#### [WHAT YOU NEED TO DO]
Omit every picture, and retype the lines that run from the beginning of the data below through the line containing "return Vector((a * dep, d, dz + CAMH))", inclusive.
BEGIN COLLECTED MATERIAL
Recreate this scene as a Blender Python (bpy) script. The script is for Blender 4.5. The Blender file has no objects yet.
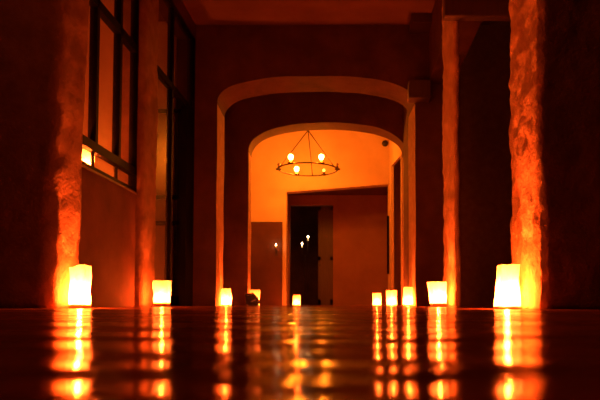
import bpy, bmesh, math, random
from mathutils import Vector, noise, Matrix
random.seed(7)
S = bpy.context.scene
COL = S.collection

# ------------------------------------------------------------------ camera model
F = 600.0; VX = 352.0; HY = 304.5; CAMH = 0.02
TH = math.radians(2.4); CT, ST = math.cos(TH), math.sin(TH)
CY = HY - F * math.tan(TH)

def P(px, py, d):
    """photo pixel at distance d down the corridor -> world point"""
    a = (px - VX) / F; b = (CY - py) / F
    dz = d * (b * CT + ST) / (CT - b * ST)
    dep = d * CT + dz * ST
    return Vector((a * dep, d, dz + CAMH))

def X(px, d): return P(px, HY, d).x
def Z(py, d): return P(VX, py, d).z

# ------------------------------------------------------------------ materials
def mat(name):
    m = bpy.data.materials.new(name); m.use_nodes = True
    nt = m.node_tree; nt.nodes.clear()
    return m, nt, nt.nodes.new('ShaderNodeOutputMaterial')

def N(nt, t, **kw):
    n = nt.nodes.new('ShaderNode' + t)
    for k, v in kw.items():
        if k in n.inputs: n.inputs[k].default_value = v
        else: setattr(n, k, v)
    return n

def plaster(name, c1, c2, scale=6.0, bump=0.5, dist=0.02, rough=0.85, fine=38.0, stretch=(1, 1, 1)):
    m, nt, out = mat(name); L = nt.links.new
    b = N(nt, 'BsdfPrincipled', Roughness=rough); b.inputs['Specular IOR Level'].default_value = 0.2
    tc = N(nt, 'TexCoord'); mp = N(nt, 'Mapping'); mp.inputs['Scale'].default_value = stretch
    L(tc.outputs['Object'], mp.inputs['Vector'])
    n1 = N(nt, 'TexNoise', Scale=scale, Detail=6.0, Roughness=0.6)
    n2 = N(nt, 'TexNoise', Scale=fine, Detail=4.0, Roughness=0.65)
    L(mp.outputs[0], n1.inputs['Vector']); L(mp.outputs[0], n2.inputs['Vector'])
    r = N(nt, 'ValToRGB'); r.color_ramp.elements[0].position = 0.3; r.color_ramp.elements[1].position = 0.7
    r.color_ramp.elements[0].color = (*c1, 1); r.color_ramp.elements[1].color = (*c2, 1)
    L(n1.outputs['Fac'], r.inputs[0]); L(r.outputs[0], b.inputs['Base Color'])
    ad = N(nt, 'Math', operation='MULTIPLY_ADD'); ad.inputs[1].default_value = 0.5
    L(n2.outputs['Fac'], ad.inputs[0]); L(n1.outputs['Fac'], ad.inputs[2])
    bp = N(nt, 'Bump', Strength=bump, Distance=dist)
    L(ad.outputs[0], bp.inputs['Height']); L(bp.outputs[0], b.inputs['Normal'])
    L(b.outputs[0], out.inputs[0])
    return m

def simple(name, col, rough=0.5, metal=0.0, var=0.25, scale=20.0, bump=0.1, spec=0.5):
    m, nt, out = mat(name); L = nt.links.new
    b = N(nt, 'BsdfPrincipled', Roughness=rough, Metallic=metal); b.inputs['Specular IOR Level'].default_value = spec
    tc = N(nt, 'TexCoord'); n1 = N(nt, 'TexNoise', Scale=scale, Detail=4.0)
    L(tc.outputs['Object'], n1.inputs['Vector'])
    r = N(nt, 'ValToRGB')
    r.color_ramp.elements[0].color = (*[c * (1 - var) for c in col], 1)
    r.color_ramp.elements[1].color = (*[min(1, c * (1 + var)) for c in col], 1)
    L(n1.outputs['Fac'], r.inputs[0]); L(r.outputs[0], b.inputs['Base Color'])
    bp = N(nt, 'Bump', Strength=bump, Distance=0.01)
    L(n1.outputs['Fac'], bp.inputs['Height']); L(bp.outputs[0], b.inputs['Normal'])
    L(b.outputs[0], out.inputs[0])
    return m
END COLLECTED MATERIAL
#### [TASK OUTPUT]
Recreate this scene as a Blender Python (bpy) script. The script is for Blender 4.5. The Blender file has no objects yet.
import bpy, bmesh, math, random
from mathutils import Vector, noise, Matrix
random.seed(7)
S = bpy.context.scene
COL = S.collection

# ------------------------------------------------------------------ camera model
F = 600.0; VX = 352.0; HY = 304.5; CAMH = 0.02
TH = math.radians(2.4); CT, ST = math.cos(TH), math.sin(TH)
CY = HY - F * math.tan(TH)

def P(px, py, d):
    """photo pixel at distance d down the corridor -> world point"""
    a = (px - VX) / F; b = (CY - py) / F
    dz = d * (b * CT + ST) / (CT - b * ST)
    dep = d * CT + dz * ST
    return Vector((a * dep, d, dz + CAMH))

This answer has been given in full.